====== Given material ======

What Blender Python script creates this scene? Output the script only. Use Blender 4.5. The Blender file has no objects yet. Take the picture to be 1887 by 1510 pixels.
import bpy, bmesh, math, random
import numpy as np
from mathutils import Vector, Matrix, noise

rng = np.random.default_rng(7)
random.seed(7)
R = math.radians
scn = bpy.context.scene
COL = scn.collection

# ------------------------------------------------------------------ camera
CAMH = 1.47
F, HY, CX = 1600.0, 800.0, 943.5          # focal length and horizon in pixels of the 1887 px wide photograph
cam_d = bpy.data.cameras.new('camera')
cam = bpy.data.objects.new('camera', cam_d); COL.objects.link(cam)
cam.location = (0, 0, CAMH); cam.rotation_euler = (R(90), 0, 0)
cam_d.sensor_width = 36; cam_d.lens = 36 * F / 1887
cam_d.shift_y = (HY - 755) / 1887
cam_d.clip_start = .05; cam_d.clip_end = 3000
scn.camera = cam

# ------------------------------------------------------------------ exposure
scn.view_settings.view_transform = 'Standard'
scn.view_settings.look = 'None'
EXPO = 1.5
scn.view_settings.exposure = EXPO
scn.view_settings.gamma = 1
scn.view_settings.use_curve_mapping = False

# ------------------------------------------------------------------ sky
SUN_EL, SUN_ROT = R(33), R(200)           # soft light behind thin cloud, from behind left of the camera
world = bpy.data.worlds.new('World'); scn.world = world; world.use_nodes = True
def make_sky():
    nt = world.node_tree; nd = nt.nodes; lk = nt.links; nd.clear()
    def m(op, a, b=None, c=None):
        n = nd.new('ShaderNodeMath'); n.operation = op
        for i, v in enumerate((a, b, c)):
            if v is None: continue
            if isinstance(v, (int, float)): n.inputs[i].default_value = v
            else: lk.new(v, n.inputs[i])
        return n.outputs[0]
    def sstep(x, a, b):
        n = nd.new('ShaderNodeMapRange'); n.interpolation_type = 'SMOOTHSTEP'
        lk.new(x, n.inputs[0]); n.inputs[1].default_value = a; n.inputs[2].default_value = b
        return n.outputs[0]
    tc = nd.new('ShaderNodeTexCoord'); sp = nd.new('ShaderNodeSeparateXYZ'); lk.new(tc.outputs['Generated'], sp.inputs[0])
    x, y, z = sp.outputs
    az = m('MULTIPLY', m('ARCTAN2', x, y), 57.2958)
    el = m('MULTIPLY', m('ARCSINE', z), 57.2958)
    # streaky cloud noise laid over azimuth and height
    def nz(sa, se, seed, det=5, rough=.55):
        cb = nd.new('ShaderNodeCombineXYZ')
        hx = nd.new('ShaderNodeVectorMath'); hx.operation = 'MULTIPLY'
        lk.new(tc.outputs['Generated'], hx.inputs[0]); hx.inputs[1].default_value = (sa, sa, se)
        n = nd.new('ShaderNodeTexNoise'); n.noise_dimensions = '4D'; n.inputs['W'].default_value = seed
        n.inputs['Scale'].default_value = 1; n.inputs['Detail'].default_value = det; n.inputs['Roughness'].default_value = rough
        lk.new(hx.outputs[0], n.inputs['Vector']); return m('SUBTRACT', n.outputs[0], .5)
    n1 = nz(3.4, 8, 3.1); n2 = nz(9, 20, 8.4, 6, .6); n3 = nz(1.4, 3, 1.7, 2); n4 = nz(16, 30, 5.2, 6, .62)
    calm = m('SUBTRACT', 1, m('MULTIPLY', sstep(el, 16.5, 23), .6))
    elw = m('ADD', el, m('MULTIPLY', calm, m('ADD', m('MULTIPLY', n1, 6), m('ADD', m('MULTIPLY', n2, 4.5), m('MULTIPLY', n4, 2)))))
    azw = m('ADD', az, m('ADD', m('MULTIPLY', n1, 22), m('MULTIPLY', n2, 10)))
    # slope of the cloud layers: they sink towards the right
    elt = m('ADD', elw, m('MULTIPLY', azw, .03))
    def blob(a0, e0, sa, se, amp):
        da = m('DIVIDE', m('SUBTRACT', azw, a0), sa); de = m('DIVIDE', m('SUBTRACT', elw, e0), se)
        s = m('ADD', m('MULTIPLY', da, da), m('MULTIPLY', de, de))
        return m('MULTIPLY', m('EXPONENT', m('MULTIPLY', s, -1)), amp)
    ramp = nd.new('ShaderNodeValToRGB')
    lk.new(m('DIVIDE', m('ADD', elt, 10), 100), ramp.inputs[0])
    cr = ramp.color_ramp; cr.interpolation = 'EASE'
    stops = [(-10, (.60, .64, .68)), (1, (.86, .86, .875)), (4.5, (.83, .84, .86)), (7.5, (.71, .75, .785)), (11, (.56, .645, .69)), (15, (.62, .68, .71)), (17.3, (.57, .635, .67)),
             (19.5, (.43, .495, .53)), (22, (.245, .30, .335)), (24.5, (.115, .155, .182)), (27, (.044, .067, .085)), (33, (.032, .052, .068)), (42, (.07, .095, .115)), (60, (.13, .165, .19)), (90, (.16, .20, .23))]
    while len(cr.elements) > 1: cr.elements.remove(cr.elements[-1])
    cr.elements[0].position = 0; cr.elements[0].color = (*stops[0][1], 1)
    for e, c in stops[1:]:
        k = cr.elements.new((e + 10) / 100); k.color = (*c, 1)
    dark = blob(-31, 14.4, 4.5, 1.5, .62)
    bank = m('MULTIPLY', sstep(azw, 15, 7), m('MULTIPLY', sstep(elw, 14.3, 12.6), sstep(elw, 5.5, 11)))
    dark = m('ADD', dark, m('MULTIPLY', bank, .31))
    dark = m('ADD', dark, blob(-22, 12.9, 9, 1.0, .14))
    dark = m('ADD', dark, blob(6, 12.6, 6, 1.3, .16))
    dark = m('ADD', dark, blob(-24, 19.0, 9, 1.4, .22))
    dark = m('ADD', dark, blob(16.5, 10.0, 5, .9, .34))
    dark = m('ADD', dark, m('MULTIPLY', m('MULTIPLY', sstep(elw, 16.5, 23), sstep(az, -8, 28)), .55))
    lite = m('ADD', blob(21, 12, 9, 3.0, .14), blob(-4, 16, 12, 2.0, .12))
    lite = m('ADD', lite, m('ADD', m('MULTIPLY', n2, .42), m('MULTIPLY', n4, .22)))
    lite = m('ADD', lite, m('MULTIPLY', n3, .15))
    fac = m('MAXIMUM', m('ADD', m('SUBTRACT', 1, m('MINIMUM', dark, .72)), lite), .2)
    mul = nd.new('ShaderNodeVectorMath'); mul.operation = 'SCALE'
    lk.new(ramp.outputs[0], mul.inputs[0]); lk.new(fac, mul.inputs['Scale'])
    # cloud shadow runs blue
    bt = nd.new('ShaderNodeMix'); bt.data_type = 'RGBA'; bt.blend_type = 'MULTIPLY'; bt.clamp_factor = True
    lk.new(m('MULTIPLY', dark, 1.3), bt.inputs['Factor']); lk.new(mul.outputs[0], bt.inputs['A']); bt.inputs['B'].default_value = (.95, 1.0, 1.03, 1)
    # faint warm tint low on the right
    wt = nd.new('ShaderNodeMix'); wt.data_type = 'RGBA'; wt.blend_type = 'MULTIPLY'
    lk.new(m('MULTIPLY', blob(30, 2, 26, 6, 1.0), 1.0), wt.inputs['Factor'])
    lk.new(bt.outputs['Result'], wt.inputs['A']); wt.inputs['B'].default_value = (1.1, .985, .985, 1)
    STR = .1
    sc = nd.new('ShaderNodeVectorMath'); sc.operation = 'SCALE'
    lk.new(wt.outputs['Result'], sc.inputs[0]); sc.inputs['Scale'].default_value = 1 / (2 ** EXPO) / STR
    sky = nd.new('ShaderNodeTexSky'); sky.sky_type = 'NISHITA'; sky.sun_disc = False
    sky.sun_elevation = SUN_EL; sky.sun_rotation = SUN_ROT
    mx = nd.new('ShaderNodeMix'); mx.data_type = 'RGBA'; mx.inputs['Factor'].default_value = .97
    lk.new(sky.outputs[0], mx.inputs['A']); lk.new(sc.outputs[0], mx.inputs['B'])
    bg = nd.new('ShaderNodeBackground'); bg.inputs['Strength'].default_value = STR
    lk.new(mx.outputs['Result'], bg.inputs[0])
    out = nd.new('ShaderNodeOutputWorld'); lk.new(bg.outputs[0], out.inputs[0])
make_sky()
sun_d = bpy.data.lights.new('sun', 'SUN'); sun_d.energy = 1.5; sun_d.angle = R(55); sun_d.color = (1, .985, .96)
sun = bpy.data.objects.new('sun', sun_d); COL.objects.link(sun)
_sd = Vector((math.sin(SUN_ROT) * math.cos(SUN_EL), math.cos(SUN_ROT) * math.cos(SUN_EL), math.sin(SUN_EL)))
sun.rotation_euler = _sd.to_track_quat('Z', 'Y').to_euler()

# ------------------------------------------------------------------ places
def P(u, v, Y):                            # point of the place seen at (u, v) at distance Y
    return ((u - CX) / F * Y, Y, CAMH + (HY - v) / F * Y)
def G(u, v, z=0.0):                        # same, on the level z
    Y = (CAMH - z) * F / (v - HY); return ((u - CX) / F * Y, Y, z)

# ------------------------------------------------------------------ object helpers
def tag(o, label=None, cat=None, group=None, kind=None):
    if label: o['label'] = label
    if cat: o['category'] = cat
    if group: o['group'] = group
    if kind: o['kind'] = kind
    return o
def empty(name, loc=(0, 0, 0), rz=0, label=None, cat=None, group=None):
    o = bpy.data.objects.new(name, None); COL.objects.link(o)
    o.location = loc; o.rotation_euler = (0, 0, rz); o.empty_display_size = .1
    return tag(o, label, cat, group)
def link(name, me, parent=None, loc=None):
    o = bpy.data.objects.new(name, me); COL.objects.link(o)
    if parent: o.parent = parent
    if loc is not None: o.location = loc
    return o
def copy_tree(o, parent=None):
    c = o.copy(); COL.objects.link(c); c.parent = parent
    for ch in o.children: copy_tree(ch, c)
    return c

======

* **Exercise brief**
Please print exactly what appears from the first line of the data through the line with "scn.view_settings.use_curve_mapping = False", including both of those lines and nothing past them.

* **Result of the task**
What Blender Python script creates this scene? Output the script only. Use Blender 4.5. The Blender file has no objects yet. Take the picture to be 1887 by 1510 pixels.
import bpy, bmesh, math, random
import numpy as np
from mathutils import Vector, Matrix, noise

rng = np.random.default_rng(7)
random.seed(7)
R = math.radians
scn = bpy.context.scene
COL = scn.collection

# ------------------------------------------------------------------ camera
CAMH = 1.47
F, HY, CX = 1600.0, 800.0, 943.5          # focal length and horizon in pixels of the 1887 px wide photograph
cam_d = bpy.data.cameras.new('camera')
cam = bpy.data.objects.new('camera', cam_d); COL.objects.link(cam)
cam.location = (0, 0, CAMH); cam.rotation_euler = (R(90), 0, 0)
cam_d.sensor_width = 36; cam_d.lens = 36 * F / 1887
cam_d.shift_y = (HY - 755) / 1887
cam_d.clip_start = .05; cam_d.clip_end = 3000
scn.camera = cam

# ------------------------------------------------------------------ exposure
scn.view_settings.view_transform = 'Standard'
scn.view_settings.look = 'None'
EXPO = 1.5
scn.view_settings.exposure = EXPO
scn.view_settings.gamma = 1
scn.view_settings.use_curve_mapping = False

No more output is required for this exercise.